El dinero del Plan Colombia, de la iniciativa Merida y de todos esos proyectos le llega a los mismos a los que les llegó el dinero de la guerra por contrato de Irak: Lockheed-Martin, Dyncorp, Northrop Grumman, ITT… Estados Unidos no presta a sus soldados para esta guerra, presta la logistica, porque, repito, no es una guerra, es una política pública comodín que enriquece a pocos y degenera la vida del resto.

Y como verá, en toda esta discusión no entró el verdadero problema de la droga, que es el de los consumidores problemáticos, y que es fácil de resolver.

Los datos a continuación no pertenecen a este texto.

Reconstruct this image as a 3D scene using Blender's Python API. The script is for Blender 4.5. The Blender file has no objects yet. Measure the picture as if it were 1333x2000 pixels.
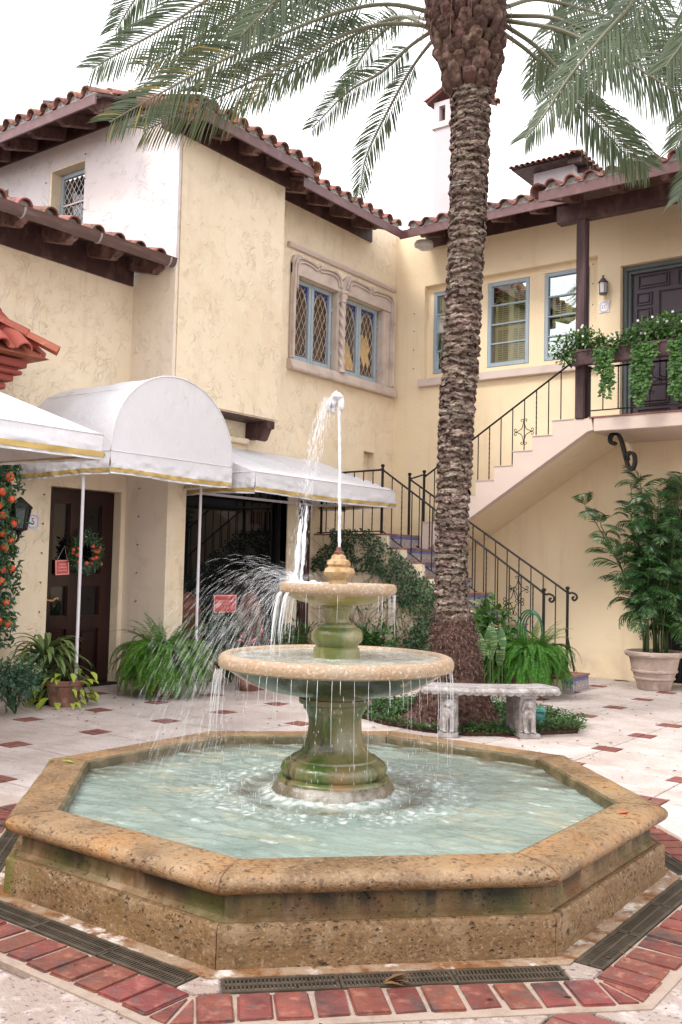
import bpy, bmesh, math, random
from mathutils import Vector, Matrix, noise
R=random.Random(7)
PI=math.pi
sc=bpy.context.scene
COL=sc.collection
# ---------------------------------------------------------------- camera, world, sun, exposure
cam=bpy.data.cameras.new('camera'); co=bpy.data.objects.new('camera',cam); COL.objects.link(co)
cam.sensor_fit='VERTICAL'; cam.sensor_height=36; cam.lens=33.843; cam.clip_end=500; cam.clip_start=.05
CR=[[0.80382,0.59439,0.02369],[-0.01483,0.05983,-0.9981],[-0.59468,0.80194,0.05691]]  # rows: right, down, forward
co.matrix_world=Matrix([[CR[0][i],-CR[1][i],-CR[2][i],(0,0,1.4355)[i]] for i in range(3)]+[[0,0,0,1]])
sc.camera=co
wd=bpy.data.worlds.new("World"); sc.world=wd; wd.use_nodes=True
nt=wd.node_tree; bg=nt.nodes['Background']
sky=nt.nodes.new('ShaderNodeTexSky'); sky.sky_type='NISHITA'; sky.sun_disc=False
SUN=Vector((.24,.58,-.78)).normalized()      # direction the light travels
sky.sun_elevation=math.asin(-SUN.z); sky.sun_rotation=math.atan2(-SUN.x,-SUN.y)
hs=nt.nodes.new('ShaderNodeHueSaturation'); hs.inputs['Saturation'].default_value=.12
nt.links.new(sky.outputs[0],hs.inputs['Color'])
mx=nt.nodes.new('ShaderNodeMix'); mx.data_type='RGBA'; mx.inputs[0].default_value=.6   # overcast layer over the clear sky
mx.inputs[7].default_value=(11.5,11.4,11.7,1)
nt.links.new(hs.outputs[0],mx.inputs[6]); nt.links.new(mx.outputs[2],bg.inputs[0]); bg.inputs[1].default_value=.15
sl=bpy.data.lights.new('sun','SUN'); sl.energy=1.3; sl.angle=math.radians(14); sl.color=(1,.95,.89)
so=bpy.data.objects.new('sun',sl); COL.objects.link(so); so.location=(-8,-10,16)
so.rotation_euler=SUN.to_track_quat('-Z','Y').to_euler()
sc.view_settings.view_transform='Standard'; sc.view_settings.look='None'; sc.view_settings.exposure=1.08; sc.view_settings.gamma=1
sc.view_settings.use_curve_mapping=False
sc.cycles.max_bounces=8; sc.cycles.transparent_max_bounces=12
# ---------------------------------------------------------------- object helpers
W={}
def link(o,parent=None,basis=None):
    COL.objects.link(o)
    if basis is not None: o.matrix_basis=basis
    if parent is not None:
        o.parent=parent; o.matrix_parent_inverse=W[parent.name].inverted()
    W[o.name]=(basis.copy() if basis is not None else Matrix.Identity(4))
    return o
def tag(o,label=None,cat=None,group=None,kind=None):
    if label: o['label']=label
    if cat: o['category']=cat
    if group: o['group']=group
    if kind: o['kind']=kind
    return o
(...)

Solución que para nuestros líderes latinoaméricanos, por cobardes, es imposible implementar . ¿Y como le va a las familias donde sus padres y sus hombres son cobardes?

Porque mientras los hombres colombianos no entendamos que nuestro deber es desmontar la guerra contra las drogas, seguiremos siendo abusados; recompensaremos a los violentos, a los corruptos y a los narcotraficantes; confundiremos ser soez con ser valiente; y compensaremos nuestra frustración drogándonos todo los fines de semana a punta de alcohol. Y es sólo cuando logremos ese desmonte que alcanzaremos la Restauración con una segunda independencia de Colombia.

Notas

[1] ¿Que tipo de guerras son esas en las que la victima se convierte instantáneamente en enemigo? Ese tipo de escenario solo se ve en la peores películas de zombies. Imagínese que le declarásemos la guerra a la diabetes de tipo II, aquella que se adquiere por un estilo de vida y que además no afecta únicamente al diabético sino a todo su entorno familiar. ¿Criminalizaríamos entonces a los diabéticos?

[2] Como que sus hijos pasen instantáneamente de víctimas a objetivos de guerra, que es una consecuencia de la guerra contra las drogas y no de las drogas .

[3] Claro que hay excepciones. Entre las más llamativas están dos: la inversión que se le hizo al fútbol en los ochenta y que dio como fruto la selección Colombia de principios de los noventa; y la espectacular pirámide DMG.